La ville la plus dense sur Terre: la citadelle de Kowloon

La Citadelle est encore à l’époque une forteresse, elle conserve ses murs d’enceinte et une apparence militaire, mais déjà au début du XXeme siècle, une population civile s’y installe et de nombreux squatteurs prennent possession des lieux. Sur les cartes britanniques, on désigne cette partie de Hong Kong comme une pittoresque « ville chinoise », qui fait le bonheur des touristes découvrant la région, bien que les autorités et l’Eglise protestante y fassent installer un hospice ainsi qu’une école. L’histoire de la Citadelle de Kowloon n’est bouleversée véritablement qu’après la Secodne Guerre Mondiale: durant l’occupation japonaise de la Chine, les occupants démolissent les murs d’enceinte pour faire construire l’aéroport de Kai Tak tout proche, et lorsqu’ils partent à la fin de la guerre, la citadelle est laissée à l’abandon.

A cause de la guerre, des milliers de réfugiés affluent en masse de Guangdong, et une partie d’entre eux ce réfugient dans cette zone de non-droit, toujours exclue des possessions britanniques en raison du traité de Nankin. Ce statut particulier permet aussi à des squatteurs et au crime organisé de s’y installer, profitant pour y mener diverses activités illégales comme le trafic de drogue, la prostitution ou même l’établissement de cabinets dentaires non déclarés. Jusqu’en 1973, les autorités chinoises comme britanniques ne parviennent pas à déloger tout ce monde, les deux gouvernements se rejetant la responsabilité de ce chaos, mais ils mènent finalement des raids pour y déloger des membres des triades, syndicats du crime organisé en Chine, et aident à faire baisser la criminalité au sein de la Citadelle pour qu’elle devienne la propriété de ses habitants. La population connait alors un bond significatif, et même si le quartier reste une zone de non-droit où la police ne pénètre que lorsque c’est vraiment nécessaire (et par centaines), l’ordre et le calme semblent enfin y être revenus… du moins pour les habitants.

La fin des triades ayant entrainé un véritable boom démographique, la citadelle s’agrandit de manière exponentielle: on empile les constructions les unes sur les autres, dans une totale anarchie, formant un ensemble comparable à une fourmilière où vivent désormais 50000 personnes. Seules deux règles sont alors établies par les autorités britanniques et chinoises pour le développement de la citadelle: les bâtiments ne doivent pas dépasser 14 étages pour ne pas gêner les avions approchant l’aéroport de Kai Tak, et tous les logements doivent être raccordés à l’électricité. Bien que construit sans architecte, cet amas d’immeubles avait pourtant la particularité de former une structure logique et cohérente, avec des couloirs certes labyrinthiques mais permettant d’évoluer sur plusieurs niveaux, de l’extérieur de la cité où des commerces à la limite de la légalité florissaient, à l’intérieur où la lumière du jour peinait à pénétrer jusqu’aux appartements les plus bas.

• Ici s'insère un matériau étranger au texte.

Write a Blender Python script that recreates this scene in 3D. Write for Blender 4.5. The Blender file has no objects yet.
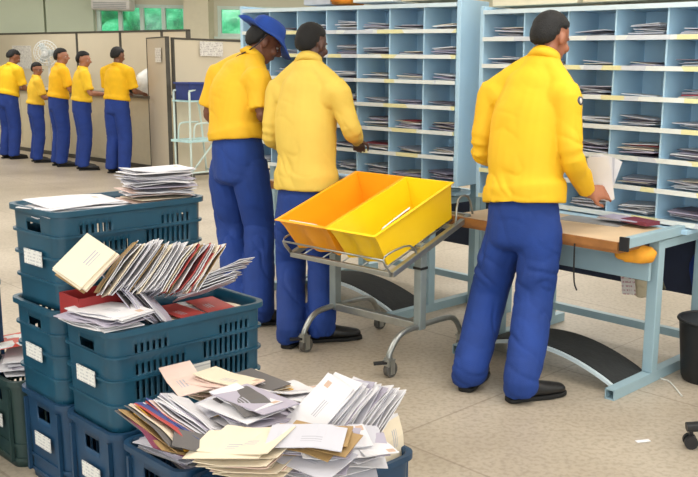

Les habitants y avaient développé un rythme et des habitudes de vie totalement décalés du reste du monde, utilisant des lumières fluorescentes pour s’éclairer, partageant leur repas avec leur voisin dans des salons aménagés, ou traversant les couloirs avec un parapluie pour éviter les fuites de canalisation. On y faisait l’école dans de petites chambres, et les enfants jouaient sur le toit où se trouvaient des jardins aménagés, à l’ombre des avions atterrissant à Kai Tak. Seul le Yamen – maison officielle du mandarin – fut préservé de cette frénésie architecturale, mais le reste des bâtiments vivait au rythme des améliorations, extensions, destructions, reconstructions… Bien que le crime et la réputation sordide du lieu n’aient jamais vraiment disparus de Kowloon, puisque le lieu a gardé maisons closes, salons d’opium, casinos, restaurants servant de la viande de chien ou usines clandestines, le microcosme que la citadelle formait fit que, lorsque les autorités chinoises et britanniques décidèrent finalement de la démolir, les résidents s’organisèrent pour protester mais ne furent pas entendus.

Avant sa démolition, une équipe d’explorateurs japonais a parcouru la citadelle durant près d’une semaine pour la cartographier et garder une trace de ce qui restera un des plus importants exemples d’architecture anarchique au monde. Le gouvernement chinois a depuis effacé toute trace de ce passé sulfureux, et la petite parcelle de Kowloon n’abrite désormais plus qu’un parc.